Data extract ->

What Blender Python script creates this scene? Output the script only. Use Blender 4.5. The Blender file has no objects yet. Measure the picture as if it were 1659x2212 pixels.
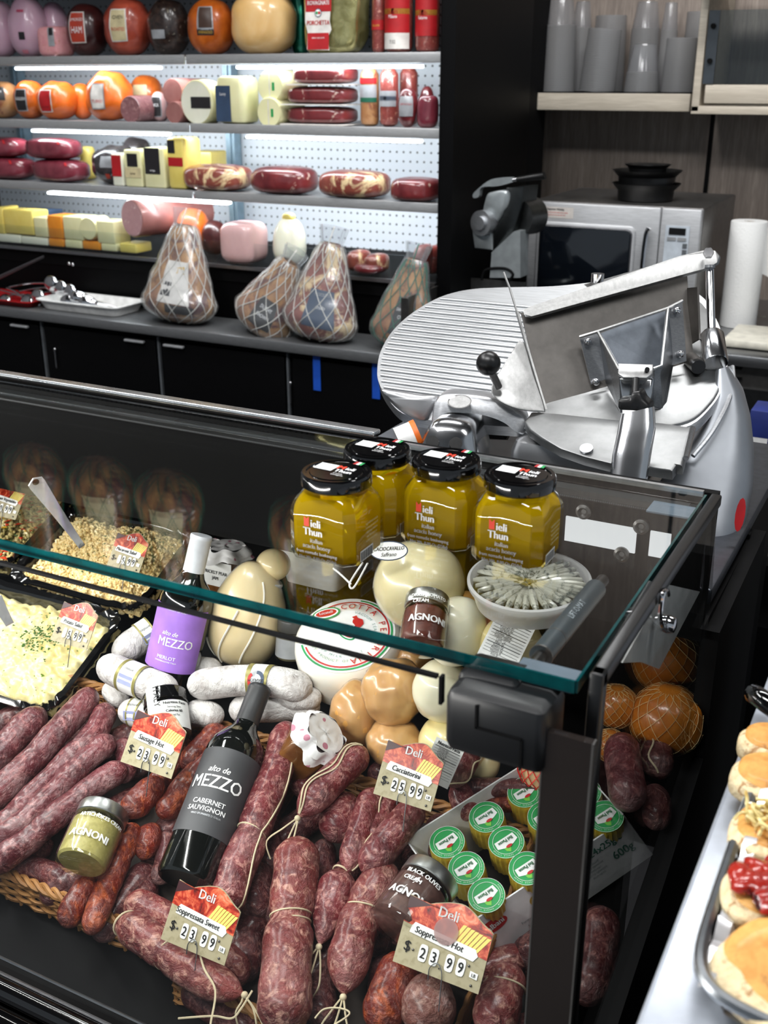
import bpy, math, random
from math import sin, cos, pi, sqrt, radians, atan2, exp
from mathutils import Vector, Matrix, noise
random.seed(7)
V = Vector
SC = bpy.context.scene
COL = SC.collection
# ------------------------------------------------------------------ camera
W, H, F = 1659., 2212., 2355.
TH, YW, CH = radians(21.7), radians(27.5), 1.62
_fh = V((-sin(YW), cos(YW), 0)); _r = V((cos(YW), sin(YW), 0)); _z = V((0, 0, 1))
FWD = _fh*cos(TH) - _z*sin(TH); UPV = _z*cos(TH) + _fh*sin(TH); CAM = V((0, 0, CH))
cd = bpy.data.cameras.new('camera'); cam = bpy.data.objects.new('camera', cd); COL.objects.link(cam)
cam.matrix_world = Matrix(((_r.x, UPV.x, -FWD.x, 0), (_r.y, UPV.y, -FWD.y, 0), (_r.z, UPV.z, -FWD.z, CH), (0, 0, 0, 1)))
cd.sensor_fit = 'VERTICAL'; cd.sensor_height = 36; cd.lens = 36*F/H; cd.clip_start = .02; cd.clip_end = 50
cd.dof.use_dof = True; cd.dof.focus_distance = 1.35; cd.dof.aperture_fstop = 9
SC.camera = cam
# ------------------------------------------------------------------ colour management, world, lamps
vs = SC.view_settings; SC.display_settings.display_device = 'sRGB'
vs.view_transform = 'Standard'; vs.look = 'None'; vs.gamma = 1; vs.use_curve_mapping = False; vs.exposure = 0.0
cy = SC.cycles; cy.max_bounces = 14; cy.transparent_max_bounces = 24; cy.transmission_bounces = 10; cy.glossy_bounces = 5
cy.diffuse_bounces = 3; cy.caustics_reflective = False; cy.caustics_refractive = False; cy.sample_clamp_indirect = 6
wd = bpy.data.worlds.new('world'); SC.world = wd; wd.use_nodes = True
wd.node_tree.nodes['Background'].inputs[0].default_value = (.80, .90, 1, 1)
wd.node_tree.nodes['Background'].inputs[1].default_value = .35
def area(name, loc, size, power, target=None, color=(1, 1, 1)):
    l = bpy.data.lights.new(name, 'AREA'); l.shape = 'RECTANGLE'; l.size, l.size_y = size; l.energy = power; l.color = color
    o = bpy.data.objects.new(name, l); COL.objects.link(o); o.location = loc
    if target is not None: o.rotation_euler = (V(target)-V(loc)).to_track_quat('-Z', 'Y').to_euler()
    return o
area('ceiling_lamp', (-.55, .35, 2.95), (1.2, .3), 34, (-.55, .9, 0))
area('ceiling_lamp', (-1.9, .8, 2.95), (1.2, .3), 30, (-1.5, 1.0, 0))
area('ceiling_lamp', (-.5, 2.2, 2.95), (1.2, .3), 36, (-.7, 2.8, .8))  # extra overhead light, added to brighten the back wall and cups
area('ceiling_lamp', (-2.2, 1.9, 2.95), (1.2, .3), 14, (-2.2, 2.1, 0))
area('ceiling_lamp', (.9, 1.0, 2.95), (.4, 1.2), 16, (0, 1.0, 0))
# unseen lamp added under the top pane's front edge to brighten the contents
area('case_fill_light', (-1.15, .72, 1.185), (1.7, .012), 10.0, (-1.0, 1.02, .8), (1, .98, .94))
for _z, _p in ((1.655, 5), (1.468, 5), (1.273, 6)):
    area('wall_case_lamp', (-2.1, 2.84, _z), (1.55, .02), _p, (-2.1, 3.3, _z-.22), (.93, .97, 1))
# ------------------------------------------------------------------ pixel -> place helpers
def ray(x, y): return FWD*F + _r*(x-W/2) - UPV*(y-H/2)
def onz(x, y, z): d = ray(x, y); return CAM + d*((z-CH)/d.z)
def ony(x, y, Y): d = ray(x, y); return CAM + d*(Y/d.y)
def onx(x, y, X): d = ray(x, y); return CAM + d*(X/d.x)
def P(x, y, d): return CAM + ray(x, y)*(d/F)
def onpl(x, y, y0, z0, s, h=0):
    d = ray(x, y); return CAM + d*((z0+h-CH-s*y0)/(d.z-s*d.y))
DY, DZ, DS = .70, .62, .42                       # display deck: z = DZ + DS (y - DY)
def D(x, y, h=0): return onpl(x, y, DY, DZ, DS, h)
def deckz(y): return DZ+DS*(y-DY)
def mpx(p): return (V(p)-CAM).dot(FWD)/F          # metres in one pixel at p
def reach(A, x, y, L, far=True):
    d = ray(x, y).normalized(); m = CAM-A; b = m.dot(d); c = m.dot(m)-L*L; q = b*b-c
    if q < 0: return CAM - d*b
    return CAM + d*(-b + (sqrt(q) if far else -sqrt(q)))
def frame(o, x, y, z):
    return Matrix(((x.x, y.x, z.x, o.x), (x.y, y.y, z.y, o.y), (x.z, y.z, z.z, o.z), (0, 0, 0, 1)))
def axis_frame(A, B, toward=None):
    z = (B-A).normalized(); t = (CAM-A) if toward is None else V(toward)
    x = (t - z*t.dot(z)).normalized(); return frame(A, x, z.cross(x), z)
def front_frame(o, rz=0, tilt=0):                 # local +x faces the customer side (-Y), +z up
    return Matrix.Translation(o) @ Matrix.Rotation(rz-pi/2, 4, 'Z') @ Matrix.Rotation(tilt, 4, 'Y')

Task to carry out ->
What is needed is an exact reproduction of the data, pictures excluded.

Solution ->
What Blender Python script creates this scene? Output the script only. Use Blender 4.5. The Blender file has no objects yet. Measure the picture as if it were 1659x2212 pixels.
import bpy, math, random
from math import sin, cos, pi, sqrt, radians, atan2, exp
from mathutils import Vector, Matrix, noise
random.seed(7)
V = Vector
SC = bpy.context.scene
COL = SC.collection
# ------------------------------------------------------------------ camera
W, H, F = 1659., 2212., 2355.
TH, YW, CH = radians(21.7), radians(27.5), 1.62
_fh = V((-sin(YW), cos(YW), 0)); _r = V((cos(YW), sin(YW), 0)); _z = V((0, 0, 1))
FWD = _fh*cos(TH) - _z*sin(TH); UPV = _z*cos(TH) + _fh*sin(TH); CAM = V((0, 0, CH))
cd = bpy.data.cameras.new('camera'); cam = bpy.data.objects.new('camera', cd); COL.objects.link(cam)
cam.matrix_world = Matrix(((_r.x, UPV.x, -FWD.x, 0), (_r.y, UPV.y, -FWD.y, 0), (_r.z, UPV.z, -FWD.z, CH), (0, 0, 0, 1)))
cd.sensor_fit = 'VERTICAL'; cd.sensor_height = 36; cd.lens = 36*F/H; cd.clip_start = .02; cd.clip_end = 50
cd.dof.use_dof = True; cd.dof.focus_distance = 1.35; cd.dof.aperture_fstop = 9
SC.camera = cam
# ------------------------------------------------------------------ colour management, world, lamps
vs = SC.view_settings; SC.display_settings.display_device = 'sRGB'
vs.view_transform = 'Standard'; vs.look = 'None'; vs.gamma = 1; vs.use_curve_mapping = False; vs.exposure = 0.0
cy = SC.cycles; cy.max_bounces = 14; cy.transparent_max_bounces = 24; cy.transmission_bounces = 10; cy.glossy_bounces = 5
cy.diffuse_bounces = 3; cy.caustics_reflective = False; cy.caustics_refractive = False; cy.sample_clamp_indirect = 6
wd = bpy.data.worlds.new('world'); SC.world = wd; wd.use_nodes = True
wd.node_tree.nodes['Background'].inputs[0].default_value = (.80, .90, 1, 1)
wd.node_tree.nodes['Background'].inputs[1].default_value = .35
def area(name, loc, size, power, target=None, color=(1, 1, 1)):
    l = bpy.data.lights.new(name, 'AREA'); l.shape = 'RECTANGLE'; l.size, l.size_y = size; l.energy = power; l.color = color
    o = bpy.data.objects.new(name, l); COL.objects.link(o); o.location = loc
    if target is not None: o.rotation_euler = (V(target)-V(loc)).to_track_quat('-Z', 'Y').to_euler()
    return o
area('ceiling_lamp', (-.55, .35, 2.95), (1.2, .3), 34, (-.55, .9, 0))
area('ceiling_lamp', (-1.9, .8, 2.95), (1.2, .3), 30, (-1.5, 1.0, 0))
area('ceiling_lamp', (-.5, 2.2, 2.95), (1.2, .3), 36, (-.7, 2.8, .8))  # extra overhead light, added to brighten the back wall and cups
area('ceiling_lamp', (-2.2, 1.9, 2.95), (1.2, .3), 14, (-2.2, 2.1, 0))
area('ceiling_lamp', (.9, 1.0, 2.95), (.4, 1.2), 16, (0, 1.0, 0))
# unseen lamp added under the top pane's front edge to brighten the contents
area('case_fill_light', (-1.15, .72, 1.185), (1.7, .012), 10.0, (-1.0, 1.02, .8), (1, .98, .94))
for _z, _p in ((1.655, 5), (1.468, 5), (1.273, 6)):
    area('wall_case_lamp', (-2.1, 2.84, _z), (1.55, .02), _p, (-2.1, 3.3, _z-.22), (.93, .97, 1))
# ------------------------------------------------------------------ pixel -> place helpers
def ray(x, y): return FWD*F + _r*(x-W/2) - UPV*(y-H/2)
def onz(x, y, z): d = ray(x, y); return CAM + d*((z-CH)/d.z)
def ony(x, y, Y): d = ray(x, y); return CAM + d*(Y/d.y)
def onx(x, y, X): d = ray(x, y); return CAM + d*(X/d.x)
def P(x, y, d): return CAM + ray(x, y)*(d/F)
def onpl(x, y, y0, z0, s, h=0):
    d = ray(x, y); return CAM + d*((z0+h-CH-s*y0)/(d.z-s*d.y))
DY, DZ, DS = .70, .62, .42                       # display deck: z = DZ + DS (y - DY)
def D(x, y, h=0): return onpl(x, y, DY, DZ, DS, h)
def deckz(y): return DZ+DS*(y-DY)
def mpx(p): return (V(p)-CAM).dot(FWD)/F          # metres in one pixel at p
def reach(A, x, y, L, far=True):
    d = ray(x, y).normalized(); m = CAM-A; b = m.dot(d); c = m.dot(m)-L*L; q = b*b-c
    if q < 0: return CAM - d*b
    return CAM + d*(-b + (sqrt(q) if far else -sqrt(q)))
def frame(o, x, y, z):
    return Matrix(((x.x, y.x, z.x, o.x), (x.y, y.y, z.y, o.y), (x.z, y.z, z.z, o.z), (0, 0, 0, 1)))
def axis_frame(A, B, toward=None):
    z = (B-A).normalized(); t = (CAM-A) if toward is None else V(toward)
    x = (t - z*t.dot(z)).normalized(); return frame(A, x, z.cross(x), z)
def front_frame(o, rz=0, tilt=0):                 # local +x faces the customer side (-Y), +z up
    return Matrix.Translation(o) @ Matrix.Rotation(rz-pi/2, 4, 'Z') @ Matrix.Rotation(tilt, 4, 'Y')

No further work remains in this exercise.